== Work instructions ==
Reproduce all of the data that follows, character for character.

** start Collected data **

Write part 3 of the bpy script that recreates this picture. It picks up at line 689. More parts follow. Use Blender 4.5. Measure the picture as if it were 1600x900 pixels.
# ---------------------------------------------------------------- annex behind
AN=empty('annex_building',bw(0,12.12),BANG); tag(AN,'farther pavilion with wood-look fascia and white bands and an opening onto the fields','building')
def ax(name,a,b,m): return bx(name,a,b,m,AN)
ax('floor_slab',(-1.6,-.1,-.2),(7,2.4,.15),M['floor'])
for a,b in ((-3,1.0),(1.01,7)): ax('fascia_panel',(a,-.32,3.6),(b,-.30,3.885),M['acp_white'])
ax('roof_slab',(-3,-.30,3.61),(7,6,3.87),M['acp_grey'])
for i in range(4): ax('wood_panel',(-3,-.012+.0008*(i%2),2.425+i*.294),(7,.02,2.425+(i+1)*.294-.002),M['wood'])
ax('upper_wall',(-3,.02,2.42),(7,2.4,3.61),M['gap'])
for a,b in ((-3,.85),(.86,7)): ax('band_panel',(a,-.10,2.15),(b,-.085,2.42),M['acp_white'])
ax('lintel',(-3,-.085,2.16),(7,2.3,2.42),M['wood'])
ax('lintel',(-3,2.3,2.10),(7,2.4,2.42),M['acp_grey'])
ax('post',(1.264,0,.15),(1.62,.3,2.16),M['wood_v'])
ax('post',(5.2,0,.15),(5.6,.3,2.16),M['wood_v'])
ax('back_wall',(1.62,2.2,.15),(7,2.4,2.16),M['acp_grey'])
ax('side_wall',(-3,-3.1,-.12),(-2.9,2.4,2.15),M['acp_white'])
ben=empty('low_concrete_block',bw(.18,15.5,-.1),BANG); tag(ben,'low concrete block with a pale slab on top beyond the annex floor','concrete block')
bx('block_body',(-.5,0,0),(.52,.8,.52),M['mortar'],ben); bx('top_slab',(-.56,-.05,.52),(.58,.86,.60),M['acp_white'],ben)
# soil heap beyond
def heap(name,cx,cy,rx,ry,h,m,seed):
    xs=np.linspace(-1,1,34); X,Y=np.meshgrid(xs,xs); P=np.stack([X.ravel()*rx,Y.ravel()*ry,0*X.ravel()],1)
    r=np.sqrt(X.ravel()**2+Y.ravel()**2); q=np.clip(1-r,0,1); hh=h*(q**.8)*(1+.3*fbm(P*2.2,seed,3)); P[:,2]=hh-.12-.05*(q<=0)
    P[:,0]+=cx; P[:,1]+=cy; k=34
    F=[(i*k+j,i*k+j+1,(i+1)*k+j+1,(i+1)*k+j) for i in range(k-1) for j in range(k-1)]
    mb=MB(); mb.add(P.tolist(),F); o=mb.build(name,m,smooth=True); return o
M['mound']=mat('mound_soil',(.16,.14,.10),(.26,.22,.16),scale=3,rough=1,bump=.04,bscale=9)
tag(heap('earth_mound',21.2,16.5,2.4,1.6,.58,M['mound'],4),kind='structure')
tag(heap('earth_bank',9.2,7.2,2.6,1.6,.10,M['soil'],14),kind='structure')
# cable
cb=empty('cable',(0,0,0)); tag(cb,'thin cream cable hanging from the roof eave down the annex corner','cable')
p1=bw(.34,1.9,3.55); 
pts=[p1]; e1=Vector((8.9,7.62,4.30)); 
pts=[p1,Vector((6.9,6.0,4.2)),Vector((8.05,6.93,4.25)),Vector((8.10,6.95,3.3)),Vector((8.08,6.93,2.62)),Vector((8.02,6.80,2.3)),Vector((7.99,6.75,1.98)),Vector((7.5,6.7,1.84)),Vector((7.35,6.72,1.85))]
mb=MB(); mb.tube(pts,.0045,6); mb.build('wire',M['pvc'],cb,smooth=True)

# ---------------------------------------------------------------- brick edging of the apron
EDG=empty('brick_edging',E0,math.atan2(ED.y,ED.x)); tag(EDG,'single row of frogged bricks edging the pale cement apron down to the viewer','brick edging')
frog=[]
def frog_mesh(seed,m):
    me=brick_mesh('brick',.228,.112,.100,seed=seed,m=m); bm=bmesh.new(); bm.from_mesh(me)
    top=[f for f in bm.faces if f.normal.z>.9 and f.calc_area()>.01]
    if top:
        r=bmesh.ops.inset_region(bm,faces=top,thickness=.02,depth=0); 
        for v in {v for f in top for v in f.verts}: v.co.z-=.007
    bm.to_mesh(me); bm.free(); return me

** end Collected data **

== Final result ==
Write part 3 of the bpy script that recreates this picture. It picks up at line 689. More parts follow. Use Blender 4.5. Measure the picture as if it were 1600x900 pixels.
# ---------------------------------------------------------------- annex behind
AN=empty('annex_building',bw(0,12.12),BANG); tag(AN,'farther pavilion with wood-look fascia and white bands and an opening onto the fields','building')
def ax(name,a,b,m): return bx(name,a,b,m,AN)
ax('floor_slab',(-1.6,-.1,-.2),(7,2.4,.15),M['floor'])
for a,b in ((-3,1.0),(1.01,7)): ax('fascia_panel',(a,-.32,3.6),(b,-.30,3.885),M['acp_white'])
ax('roof_slab',(-3,-.30,3.61),(7,6,3.87),M['acp_grey'])
for i in range(4): ax('wood_panel',(-3,-.012+.0008*(i%2),2.425+i*.294),(7,.02,2.425+(i+1)*.294-.002),M['wood'])
ax('upper_wall',(-3,.02,2.42),(7,2.4,3.61),M['gap'])
for a,b in ((-3,.85),(.86,7)): ax('band_panel',(a,-.10,2.15),(b,-.085,2.42),M['acp_white'])
ax('lintel',(-3,-.085,2.16),(7,2.3,2.42),M['wood'])
ax('lintel',(-3,2.3,2.10),(7,2.4,2.42),M['acp_grey'])
ax('post',(1.264,0,.15),(1.62,.3,2.16),M['wood_v'])
ax('post',(5.2,0,.15),(5.6,.3,2.16),M['wood_v'])
ax('back_wall',(1.62,2.2,.15),(7,2.4,2.16),M['acp_grey'])
ax('side_wall',(-3,-3.1,-.12),(-2.9,2.4,2.15),M['acp_white'])
ben=empty('low_concrete_block',bw(.18,15.5,-.1),BANG); tag(ben,'low concrete block with a pale slab on top beyond the annex floor','concrete block')
bx('block_body',(-.5,0,0),(.52,.8,.52),M['mortar'],ben); bx('top_slab',(-.56,-.05,.52),(.58,.86,.60),M['acp_white'],ben)
# soil heap beyond
def heap(name,cx,cy,rx,ry,h,m,seed):
    xs=np.linspace(-1,1,34); X,Y=np.meshgrid(xs,xs); P=np.stack([X.ravel()*rx,Y.ravel()*ry,0*X.ravel()],1)
    r=np.sqrt(X.ravel()**2+Y.ravel()**2); q=np.clip(1-r,0,1); hh=h*(q**.8)*(1+.3*fbm(P*2.2,seed,3)); P[:,2]=hh-.12-.05*(q<=0)
    P[:,0]+=cx; P[:,1]+=cy; k=34
    F=[(i*k+j,i*k+j+1,(i+1)*k+j+1,(i+1)*k+j) for i in range(k-1) for j in range(k-1)]
    mb=MB(); mb.add(P.tolist(),F); o=mb.build(name,m,smooth=True); return o
M['mound']=mat('mound_soil',(.16,.14,.10),(.26,.22,.16),scale=3,rough=1,bump=.04,bscale=9)
tag(heap('earth_mound',21.2,16.5,2.4,1.6,.58,M['mound'],4),kind='structure')
tag(heap('earth_bank',9.2,7.2,2.6,1.6,.10,M['soil'],14),kind='structure')
# cable
cb=empty('cable',(0,0,0)); tag(cb,'thin cream cable hanging from the roof eave down the annex corner','cable')
p1=bw(.34,1.9,3.55); 
pts=[p1]; e1=Vector((8.9,7.62,4.30)); 
pts=[p1,Vector((6.9,6.0,4.2)),Vector((8.05,6.93,4.25)),Vector((8.10,6.95,3.3)),Vector((8.08,6.93,2.62)),Vector((8.02,6.80,2.3)),Vector((7.99,6.75,1.98)),Vector((7.5,6.7,1.84)),Vector((7.35,6.72,1.85))]
mb=MB(); mb.tube(pts,.0045,6); mb.build('wire',M['pvc'],cb,smooth=True)

# ---------------------------------------------------------------- brick edging of the apron
EDG=empty('brick_edging',E0,math.atan2(ED.y,ED.x)); tag(EDG,'single row of frogged bricks edging the pale cement apron down to the viewer','brick edging')
frog=[]
def frog_mesh(seed,m):
    me=brick_mesh('brick',.228,.112,.100,seed=seed,m=m); bm=bmesh.new(); bm.from_mesh(me)
    top=[f for f in bm.faces if f.normal.z>.9 and f.calc_area()>.01]
    if top:
        r=bmesh.ops.inset_region(bm,faces=top,thickness=.02,depth=0); 
        for v in {v for f in top for v in f.verts}: v.co.z-=.007
    bm.to_mesh(me); bm.free(); return me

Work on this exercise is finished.